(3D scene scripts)

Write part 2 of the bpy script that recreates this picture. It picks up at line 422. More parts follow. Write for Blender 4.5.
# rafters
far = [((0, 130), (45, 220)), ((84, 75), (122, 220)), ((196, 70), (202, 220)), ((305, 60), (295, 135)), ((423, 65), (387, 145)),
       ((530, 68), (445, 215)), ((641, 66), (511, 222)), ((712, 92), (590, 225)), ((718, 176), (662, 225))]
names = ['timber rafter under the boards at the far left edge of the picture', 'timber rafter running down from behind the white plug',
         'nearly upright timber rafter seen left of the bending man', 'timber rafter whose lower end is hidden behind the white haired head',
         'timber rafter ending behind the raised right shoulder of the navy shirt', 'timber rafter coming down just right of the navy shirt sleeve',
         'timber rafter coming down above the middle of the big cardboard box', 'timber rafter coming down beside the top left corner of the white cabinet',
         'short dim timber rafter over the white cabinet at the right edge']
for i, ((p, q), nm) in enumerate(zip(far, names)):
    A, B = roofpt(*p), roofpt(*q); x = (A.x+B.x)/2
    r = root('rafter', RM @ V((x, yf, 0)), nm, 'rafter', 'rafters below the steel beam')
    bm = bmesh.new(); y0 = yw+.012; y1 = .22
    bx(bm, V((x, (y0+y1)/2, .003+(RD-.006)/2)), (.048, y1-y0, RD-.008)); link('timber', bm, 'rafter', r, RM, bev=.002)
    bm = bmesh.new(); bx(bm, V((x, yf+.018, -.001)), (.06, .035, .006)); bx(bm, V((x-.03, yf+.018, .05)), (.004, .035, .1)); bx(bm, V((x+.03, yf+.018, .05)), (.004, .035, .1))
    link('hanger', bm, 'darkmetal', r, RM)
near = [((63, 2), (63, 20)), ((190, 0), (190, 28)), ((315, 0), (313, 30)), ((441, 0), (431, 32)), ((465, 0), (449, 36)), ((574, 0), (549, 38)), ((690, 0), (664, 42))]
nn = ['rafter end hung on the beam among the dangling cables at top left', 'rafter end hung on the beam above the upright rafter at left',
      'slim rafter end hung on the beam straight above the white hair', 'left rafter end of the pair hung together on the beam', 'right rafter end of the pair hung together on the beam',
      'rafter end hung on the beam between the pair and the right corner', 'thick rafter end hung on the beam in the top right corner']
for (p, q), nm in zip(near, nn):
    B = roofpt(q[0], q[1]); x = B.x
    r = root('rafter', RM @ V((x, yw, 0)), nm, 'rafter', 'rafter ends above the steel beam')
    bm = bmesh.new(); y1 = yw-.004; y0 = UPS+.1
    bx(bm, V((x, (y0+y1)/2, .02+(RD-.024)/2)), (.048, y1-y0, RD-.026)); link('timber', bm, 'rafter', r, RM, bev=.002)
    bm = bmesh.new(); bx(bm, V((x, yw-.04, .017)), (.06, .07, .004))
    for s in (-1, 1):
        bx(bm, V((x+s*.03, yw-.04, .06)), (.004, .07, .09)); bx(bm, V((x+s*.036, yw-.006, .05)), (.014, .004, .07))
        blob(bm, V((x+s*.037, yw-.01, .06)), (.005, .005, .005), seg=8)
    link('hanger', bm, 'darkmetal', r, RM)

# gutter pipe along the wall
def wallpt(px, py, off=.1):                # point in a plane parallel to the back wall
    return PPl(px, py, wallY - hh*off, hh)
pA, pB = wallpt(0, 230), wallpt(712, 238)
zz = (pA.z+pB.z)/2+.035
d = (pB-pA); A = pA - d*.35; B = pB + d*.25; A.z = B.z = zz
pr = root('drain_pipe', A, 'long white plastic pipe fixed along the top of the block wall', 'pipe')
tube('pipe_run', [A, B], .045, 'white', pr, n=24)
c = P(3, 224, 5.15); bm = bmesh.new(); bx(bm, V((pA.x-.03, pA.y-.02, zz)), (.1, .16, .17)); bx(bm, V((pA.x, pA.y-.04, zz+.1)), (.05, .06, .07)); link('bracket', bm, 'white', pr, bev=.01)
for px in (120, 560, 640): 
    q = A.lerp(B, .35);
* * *
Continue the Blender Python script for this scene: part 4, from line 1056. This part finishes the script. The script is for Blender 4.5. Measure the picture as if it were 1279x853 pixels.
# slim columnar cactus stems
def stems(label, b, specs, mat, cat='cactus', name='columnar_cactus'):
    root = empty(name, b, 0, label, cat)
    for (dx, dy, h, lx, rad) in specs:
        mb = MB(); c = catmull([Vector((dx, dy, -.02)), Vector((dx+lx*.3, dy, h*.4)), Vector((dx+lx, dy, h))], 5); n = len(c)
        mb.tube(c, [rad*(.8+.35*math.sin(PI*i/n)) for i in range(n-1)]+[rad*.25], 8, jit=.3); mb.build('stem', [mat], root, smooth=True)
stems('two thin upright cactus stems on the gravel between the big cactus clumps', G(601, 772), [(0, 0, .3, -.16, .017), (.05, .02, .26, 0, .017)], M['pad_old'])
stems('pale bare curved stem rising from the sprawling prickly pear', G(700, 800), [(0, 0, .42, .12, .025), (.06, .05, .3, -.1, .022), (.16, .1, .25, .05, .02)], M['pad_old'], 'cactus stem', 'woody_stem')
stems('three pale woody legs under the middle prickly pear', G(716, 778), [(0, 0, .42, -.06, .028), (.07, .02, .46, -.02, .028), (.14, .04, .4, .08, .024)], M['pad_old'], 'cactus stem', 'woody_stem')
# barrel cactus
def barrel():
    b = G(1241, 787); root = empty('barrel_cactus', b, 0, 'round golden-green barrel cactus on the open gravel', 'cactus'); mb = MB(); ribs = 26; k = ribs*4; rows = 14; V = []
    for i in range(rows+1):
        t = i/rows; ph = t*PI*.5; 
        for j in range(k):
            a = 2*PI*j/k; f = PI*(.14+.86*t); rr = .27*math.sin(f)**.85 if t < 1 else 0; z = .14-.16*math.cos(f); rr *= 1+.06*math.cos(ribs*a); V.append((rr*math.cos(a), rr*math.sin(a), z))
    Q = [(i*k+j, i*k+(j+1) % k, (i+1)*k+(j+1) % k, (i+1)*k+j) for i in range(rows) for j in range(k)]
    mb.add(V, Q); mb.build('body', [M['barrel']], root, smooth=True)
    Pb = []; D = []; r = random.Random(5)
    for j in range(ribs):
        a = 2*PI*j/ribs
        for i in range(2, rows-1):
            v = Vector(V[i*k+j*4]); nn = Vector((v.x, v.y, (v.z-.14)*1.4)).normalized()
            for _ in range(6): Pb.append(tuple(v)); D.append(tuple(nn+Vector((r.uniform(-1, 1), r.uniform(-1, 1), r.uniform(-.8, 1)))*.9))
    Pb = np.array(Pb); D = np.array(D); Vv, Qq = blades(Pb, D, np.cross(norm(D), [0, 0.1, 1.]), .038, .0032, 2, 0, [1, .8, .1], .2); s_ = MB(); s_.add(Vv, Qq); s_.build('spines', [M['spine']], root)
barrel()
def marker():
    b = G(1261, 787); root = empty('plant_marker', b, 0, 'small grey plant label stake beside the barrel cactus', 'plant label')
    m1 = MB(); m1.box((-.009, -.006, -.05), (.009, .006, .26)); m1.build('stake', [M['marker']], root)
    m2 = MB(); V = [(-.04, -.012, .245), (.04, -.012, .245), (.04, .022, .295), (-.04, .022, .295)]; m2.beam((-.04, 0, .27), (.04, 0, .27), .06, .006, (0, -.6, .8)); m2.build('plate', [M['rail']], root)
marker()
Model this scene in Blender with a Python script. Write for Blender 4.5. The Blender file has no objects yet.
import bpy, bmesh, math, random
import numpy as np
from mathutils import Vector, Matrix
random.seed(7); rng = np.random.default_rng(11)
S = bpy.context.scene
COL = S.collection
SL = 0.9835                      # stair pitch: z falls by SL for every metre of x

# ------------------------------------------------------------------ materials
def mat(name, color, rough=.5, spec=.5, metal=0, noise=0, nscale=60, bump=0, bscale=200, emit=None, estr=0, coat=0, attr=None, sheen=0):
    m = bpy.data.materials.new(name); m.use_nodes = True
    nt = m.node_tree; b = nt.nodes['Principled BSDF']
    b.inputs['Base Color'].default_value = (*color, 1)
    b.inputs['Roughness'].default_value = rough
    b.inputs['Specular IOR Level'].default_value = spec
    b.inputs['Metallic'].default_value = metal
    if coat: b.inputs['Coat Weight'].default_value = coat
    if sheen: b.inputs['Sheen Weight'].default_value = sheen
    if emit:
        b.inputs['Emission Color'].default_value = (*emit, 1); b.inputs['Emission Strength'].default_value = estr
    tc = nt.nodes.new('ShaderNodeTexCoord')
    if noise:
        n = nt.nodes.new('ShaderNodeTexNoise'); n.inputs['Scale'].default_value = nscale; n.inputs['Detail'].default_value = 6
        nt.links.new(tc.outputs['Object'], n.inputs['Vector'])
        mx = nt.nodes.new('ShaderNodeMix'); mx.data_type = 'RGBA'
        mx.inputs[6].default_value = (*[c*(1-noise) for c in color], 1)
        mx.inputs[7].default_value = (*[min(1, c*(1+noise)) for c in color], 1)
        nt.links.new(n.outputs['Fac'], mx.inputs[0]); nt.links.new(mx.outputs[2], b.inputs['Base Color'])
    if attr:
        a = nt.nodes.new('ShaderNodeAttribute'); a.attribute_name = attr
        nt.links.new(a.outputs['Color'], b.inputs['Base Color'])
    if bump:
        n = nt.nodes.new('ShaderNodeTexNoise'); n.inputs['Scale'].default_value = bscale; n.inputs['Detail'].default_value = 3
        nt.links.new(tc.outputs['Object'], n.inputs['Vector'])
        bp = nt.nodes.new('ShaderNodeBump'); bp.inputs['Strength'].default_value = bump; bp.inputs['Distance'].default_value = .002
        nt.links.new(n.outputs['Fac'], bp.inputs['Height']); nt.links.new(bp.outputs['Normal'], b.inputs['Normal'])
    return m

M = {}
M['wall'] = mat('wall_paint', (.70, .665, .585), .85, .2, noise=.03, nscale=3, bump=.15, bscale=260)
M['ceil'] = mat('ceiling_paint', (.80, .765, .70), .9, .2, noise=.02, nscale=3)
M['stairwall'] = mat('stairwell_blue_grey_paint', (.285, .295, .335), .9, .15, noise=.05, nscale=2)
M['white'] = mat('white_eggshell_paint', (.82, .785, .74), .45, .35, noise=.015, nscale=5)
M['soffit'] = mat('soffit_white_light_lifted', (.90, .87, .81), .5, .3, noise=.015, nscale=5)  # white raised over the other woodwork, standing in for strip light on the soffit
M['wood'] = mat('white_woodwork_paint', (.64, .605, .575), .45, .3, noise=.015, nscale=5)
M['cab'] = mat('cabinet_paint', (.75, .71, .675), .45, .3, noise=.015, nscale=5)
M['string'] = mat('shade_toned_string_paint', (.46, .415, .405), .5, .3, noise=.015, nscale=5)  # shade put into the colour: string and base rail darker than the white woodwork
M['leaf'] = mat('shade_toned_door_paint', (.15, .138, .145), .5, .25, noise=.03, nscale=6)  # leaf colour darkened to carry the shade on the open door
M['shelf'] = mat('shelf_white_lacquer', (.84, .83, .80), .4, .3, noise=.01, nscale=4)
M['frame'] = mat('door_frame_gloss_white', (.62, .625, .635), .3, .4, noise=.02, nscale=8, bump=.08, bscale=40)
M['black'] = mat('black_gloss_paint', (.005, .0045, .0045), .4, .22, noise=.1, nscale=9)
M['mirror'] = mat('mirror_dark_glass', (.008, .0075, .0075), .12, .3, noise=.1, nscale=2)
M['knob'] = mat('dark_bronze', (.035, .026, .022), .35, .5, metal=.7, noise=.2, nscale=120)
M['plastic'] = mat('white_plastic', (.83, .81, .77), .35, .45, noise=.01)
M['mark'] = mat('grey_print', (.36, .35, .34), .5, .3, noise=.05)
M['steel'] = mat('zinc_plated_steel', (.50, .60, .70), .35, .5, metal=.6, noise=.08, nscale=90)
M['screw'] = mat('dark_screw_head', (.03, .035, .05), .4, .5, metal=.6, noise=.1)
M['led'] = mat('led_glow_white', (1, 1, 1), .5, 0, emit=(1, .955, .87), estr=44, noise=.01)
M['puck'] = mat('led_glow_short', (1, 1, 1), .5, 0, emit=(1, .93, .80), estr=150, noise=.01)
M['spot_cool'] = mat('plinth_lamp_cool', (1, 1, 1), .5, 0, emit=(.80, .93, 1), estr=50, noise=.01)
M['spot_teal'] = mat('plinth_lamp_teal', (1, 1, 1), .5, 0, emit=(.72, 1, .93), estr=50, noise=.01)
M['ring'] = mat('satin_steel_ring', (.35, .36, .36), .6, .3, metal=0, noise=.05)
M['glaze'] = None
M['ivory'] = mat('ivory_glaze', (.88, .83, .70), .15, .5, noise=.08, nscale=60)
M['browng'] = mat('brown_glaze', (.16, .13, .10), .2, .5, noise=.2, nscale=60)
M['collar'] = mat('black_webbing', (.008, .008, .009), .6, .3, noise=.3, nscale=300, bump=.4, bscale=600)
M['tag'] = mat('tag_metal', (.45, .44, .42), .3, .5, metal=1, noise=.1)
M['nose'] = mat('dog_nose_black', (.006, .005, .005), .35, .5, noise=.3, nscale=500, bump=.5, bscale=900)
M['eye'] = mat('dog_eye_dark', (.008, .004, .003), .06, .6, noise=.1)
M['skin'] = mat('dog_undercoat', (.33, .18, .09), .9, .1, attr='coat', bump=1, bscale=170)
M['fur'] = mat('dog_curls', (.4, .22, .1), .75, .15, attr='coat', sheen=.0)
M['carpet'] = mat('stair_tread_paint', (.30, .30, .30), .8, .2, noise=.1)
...
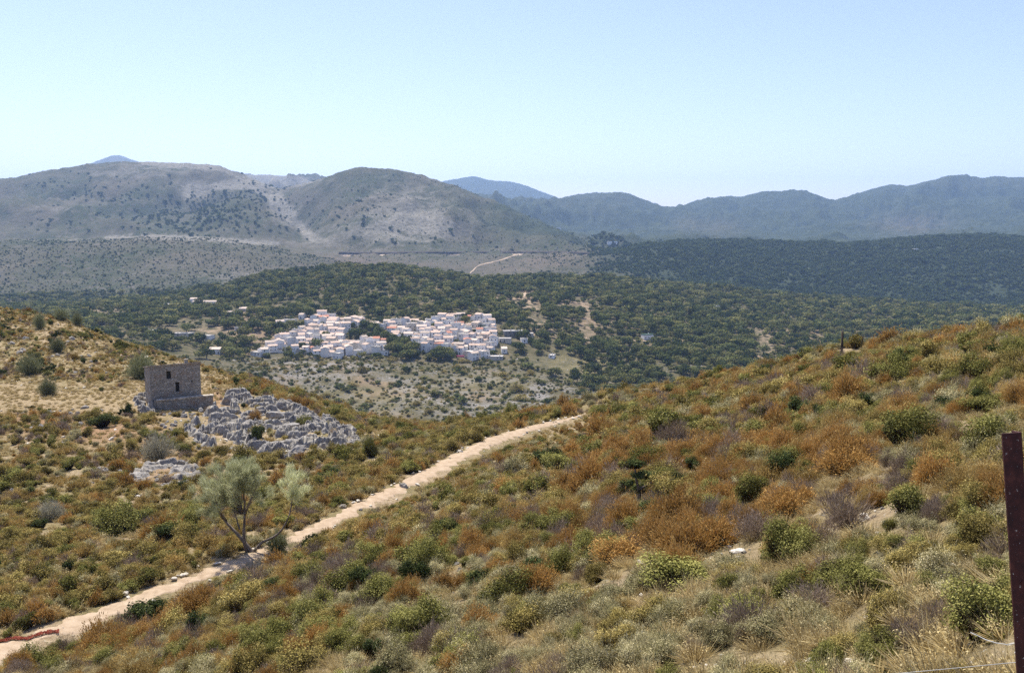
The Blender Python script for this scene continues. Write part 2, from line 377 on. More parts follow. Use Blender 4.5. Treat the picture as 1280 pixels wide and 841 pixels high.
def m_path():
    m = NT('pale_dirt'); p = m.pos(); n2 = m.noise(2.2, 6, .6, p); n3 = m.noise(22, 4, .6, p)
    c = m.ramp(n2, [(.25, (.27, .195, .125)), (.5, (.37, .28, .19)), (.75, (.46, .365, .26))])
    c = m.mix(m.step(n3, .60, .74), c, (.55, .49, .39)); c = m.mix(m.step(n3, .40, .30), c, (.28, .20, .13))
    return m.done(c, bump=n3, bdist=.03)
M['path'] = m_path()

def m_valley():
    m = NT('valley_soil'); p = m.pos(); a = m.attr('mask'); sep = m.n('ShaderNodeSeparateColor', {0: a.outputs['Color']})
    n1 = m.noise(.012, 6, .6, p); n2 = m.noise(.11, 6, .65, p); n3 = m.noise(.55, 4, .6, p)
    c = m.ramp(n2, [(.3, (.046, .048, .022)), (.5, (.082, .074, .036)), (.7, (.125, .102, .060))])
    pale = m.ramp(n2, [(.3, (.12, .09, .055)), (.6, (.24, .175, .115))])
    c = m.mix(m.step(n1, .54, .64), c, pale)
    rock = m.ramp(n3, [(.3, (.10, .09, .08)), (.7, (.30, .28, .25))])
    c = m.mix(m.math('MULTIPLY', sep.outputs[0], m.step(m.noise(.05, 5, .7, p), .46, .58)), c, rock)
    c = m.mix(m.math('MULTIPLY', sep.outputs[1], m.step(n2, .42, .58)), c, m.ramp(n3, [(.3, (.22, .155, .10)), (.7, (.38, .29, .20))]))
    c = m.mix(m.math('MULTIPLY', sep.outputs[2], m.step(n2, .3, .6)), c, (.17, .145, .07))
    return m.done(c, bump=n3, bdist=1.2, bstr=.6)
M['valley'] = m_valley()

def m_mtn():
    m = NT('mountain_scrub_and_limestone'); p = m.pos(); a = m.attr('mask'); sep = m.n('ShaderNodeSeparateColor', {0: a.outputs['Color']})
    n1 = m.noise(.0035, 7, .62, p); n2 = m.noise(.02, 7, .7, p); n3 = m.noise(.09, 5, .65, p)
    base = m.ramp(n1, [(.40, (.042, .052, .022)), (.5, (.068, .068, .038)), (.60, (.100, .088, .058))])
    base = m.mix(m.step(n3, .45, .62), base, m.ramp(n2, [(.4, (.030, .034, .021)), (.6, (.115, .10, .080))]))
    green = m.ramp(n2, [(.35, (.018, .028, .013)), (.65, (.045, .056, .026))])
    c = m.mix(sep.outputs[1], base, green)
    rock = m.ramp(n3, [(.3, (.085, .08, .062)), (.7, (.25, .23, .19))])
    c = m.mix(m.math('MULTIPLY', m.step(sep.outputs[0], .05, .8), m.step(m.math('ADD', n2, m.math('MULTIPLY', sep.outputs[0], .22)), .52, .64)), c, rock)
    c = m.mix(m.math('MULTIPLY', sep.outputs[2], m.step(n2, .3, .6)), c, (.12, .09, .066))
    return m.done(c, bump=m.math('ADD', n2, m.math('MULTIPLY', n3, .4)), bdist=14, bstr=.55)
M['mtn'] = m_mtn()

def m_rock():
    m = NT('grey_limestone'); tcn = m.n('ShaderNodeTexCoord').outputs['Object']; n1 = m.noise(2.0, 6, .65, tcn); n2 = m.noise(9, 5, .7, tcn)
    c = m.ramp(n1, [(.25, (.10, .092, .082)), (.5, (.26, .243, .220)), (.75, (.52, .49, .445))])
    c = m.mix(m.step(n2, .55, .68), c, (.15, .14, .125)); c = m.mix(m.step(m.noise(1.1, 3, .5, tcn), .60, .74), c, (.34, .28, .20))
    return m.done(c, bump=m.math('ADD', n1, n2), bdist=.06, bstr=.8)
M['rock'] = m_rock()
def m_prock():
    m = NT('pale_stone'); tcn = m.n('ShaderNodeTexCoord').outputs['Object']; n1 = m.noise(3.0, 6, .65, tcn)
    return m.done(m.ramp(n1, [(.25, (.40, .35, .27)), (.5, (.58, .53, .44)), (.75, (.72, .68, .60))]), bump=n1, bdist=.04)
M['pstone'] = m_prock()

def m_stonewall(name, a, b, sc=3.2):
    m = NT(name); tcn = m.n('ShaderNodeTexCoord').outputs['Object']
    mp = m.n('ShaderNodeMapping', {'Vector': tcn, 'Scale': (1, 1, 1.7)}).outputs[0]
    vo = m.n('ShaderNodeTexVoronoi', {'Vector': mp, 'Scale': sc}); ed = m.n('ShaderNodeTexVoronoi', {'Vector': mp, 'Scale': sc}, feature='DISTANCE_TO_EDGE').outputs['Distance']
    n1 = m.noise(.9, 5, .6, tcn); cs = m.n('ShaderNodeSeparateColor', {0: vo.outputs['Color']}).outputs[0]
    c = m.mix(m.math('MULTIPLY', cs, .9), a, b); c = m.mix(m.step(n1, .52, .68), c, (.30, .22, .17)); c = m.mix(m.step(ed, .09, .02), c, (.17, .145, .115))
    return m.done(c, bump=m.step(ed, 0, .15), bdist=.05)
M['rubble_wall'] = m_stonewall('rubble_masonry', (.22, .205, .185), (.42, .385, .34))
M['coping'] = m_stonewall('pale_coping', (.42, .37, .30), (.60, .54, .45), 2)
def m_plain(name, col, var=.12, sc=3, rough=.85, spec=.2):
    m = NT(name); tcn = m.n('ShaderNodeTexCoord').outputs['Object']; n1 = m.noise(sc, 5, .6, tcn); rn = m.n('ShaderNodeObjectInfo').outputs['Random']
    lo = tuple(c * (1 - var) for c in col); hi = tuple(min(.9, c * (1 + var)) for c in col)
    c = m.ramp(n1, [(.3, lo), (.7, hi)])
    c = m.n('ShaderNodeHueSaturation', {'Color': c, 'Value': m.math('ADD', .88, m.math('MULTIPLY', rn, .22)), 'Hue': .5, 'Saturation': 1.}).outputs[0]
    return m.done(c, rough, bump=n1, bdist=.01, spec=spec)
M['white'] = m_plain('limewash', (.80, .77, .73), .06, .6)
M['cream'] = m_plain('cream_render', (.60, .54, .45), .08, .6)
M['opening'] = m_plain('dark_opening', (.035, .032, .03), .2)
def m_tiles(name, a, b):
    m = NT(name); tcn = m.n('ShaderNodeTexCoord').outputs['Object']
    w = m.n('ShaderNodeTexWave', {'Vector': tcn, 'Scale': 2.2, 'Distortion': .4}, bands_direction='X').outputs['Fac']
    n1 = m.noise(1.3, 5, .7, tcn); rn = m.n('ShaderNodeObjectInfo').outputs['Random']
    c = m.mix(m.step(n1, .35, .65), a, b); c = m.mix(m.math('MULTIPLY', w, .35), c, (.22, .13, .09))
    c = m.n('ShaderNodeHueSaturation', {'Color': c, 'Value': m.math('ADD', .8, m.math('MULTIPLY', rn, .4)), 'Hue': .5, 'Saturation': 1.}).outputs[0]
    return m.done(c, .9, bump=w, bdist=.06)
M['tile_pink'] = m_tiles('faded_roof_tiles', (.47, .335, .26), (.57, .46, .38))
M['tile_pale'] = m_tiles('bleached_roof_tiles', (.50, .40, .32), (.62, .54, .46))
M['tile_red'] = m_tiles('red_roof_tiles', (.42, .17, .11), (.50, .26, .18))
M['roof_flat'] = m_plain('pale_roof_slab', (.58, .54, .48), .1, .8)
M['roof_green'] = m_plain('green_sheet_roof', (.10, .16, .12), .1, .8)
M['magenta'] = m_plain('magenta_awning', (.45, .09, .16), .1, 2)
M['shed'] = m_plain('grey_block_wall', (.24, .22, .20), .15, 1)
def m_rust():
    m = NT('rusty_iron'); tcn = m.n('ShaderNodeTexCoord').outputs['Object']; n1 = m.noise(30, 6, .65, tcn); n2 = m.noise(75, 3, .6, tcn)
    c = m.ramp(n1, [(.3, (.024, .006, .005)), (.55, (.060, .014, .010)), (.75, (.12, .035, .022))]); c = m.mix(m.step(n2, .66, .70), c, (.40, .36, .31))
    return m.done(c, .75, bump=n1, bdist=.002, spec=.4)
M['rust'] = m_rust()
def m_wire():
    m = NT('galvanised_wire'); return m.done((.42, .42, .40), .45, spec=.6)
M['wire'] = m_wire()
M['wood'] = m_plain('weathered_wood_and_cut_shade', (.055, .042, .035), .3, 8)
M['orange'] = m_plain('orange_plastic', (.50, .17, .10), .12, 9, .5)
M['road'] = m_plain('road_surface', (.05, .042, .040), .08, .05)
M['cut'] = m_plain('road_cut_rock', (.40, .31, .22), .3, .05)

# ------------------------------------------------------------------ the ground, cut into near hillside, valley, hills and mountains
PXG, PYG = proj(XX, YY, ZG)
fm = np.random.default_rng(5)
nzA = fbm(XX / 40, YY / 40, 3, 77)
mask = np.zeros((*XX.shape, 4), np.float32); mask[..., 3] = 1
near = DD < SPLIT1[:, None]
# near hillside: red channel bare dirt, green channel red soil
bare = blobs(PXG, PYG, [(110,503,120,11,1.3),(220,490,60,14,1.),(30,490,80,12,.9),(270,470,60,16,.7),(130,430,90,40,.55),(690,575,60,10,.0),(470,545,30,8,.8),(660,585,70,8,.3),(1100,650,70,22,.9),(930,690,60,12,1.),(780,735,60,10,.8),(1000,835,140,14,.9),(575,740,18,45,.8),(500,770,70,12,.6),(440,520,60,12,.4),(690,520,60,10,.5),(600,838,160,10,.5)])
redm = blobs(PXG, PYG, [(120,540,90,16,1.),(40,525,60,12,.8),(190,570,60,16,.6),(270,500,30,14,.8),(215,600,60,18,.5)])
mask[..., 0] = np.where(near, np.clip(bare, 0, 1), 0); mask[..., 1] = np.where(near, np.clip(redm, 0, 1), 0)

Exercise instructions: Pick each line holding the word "More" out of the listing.

Output of the task:
Write part 2 of the bpy script that recreates this picture. It picks up at line 422. More parts follow. Write for Blender 4.5.
The Blender Python script for this scene continues. Write part 2, from line 377 on. More parts follow. Use Blender 4.5. Treat the picture as 1280 pixels wide and 841 pixels high.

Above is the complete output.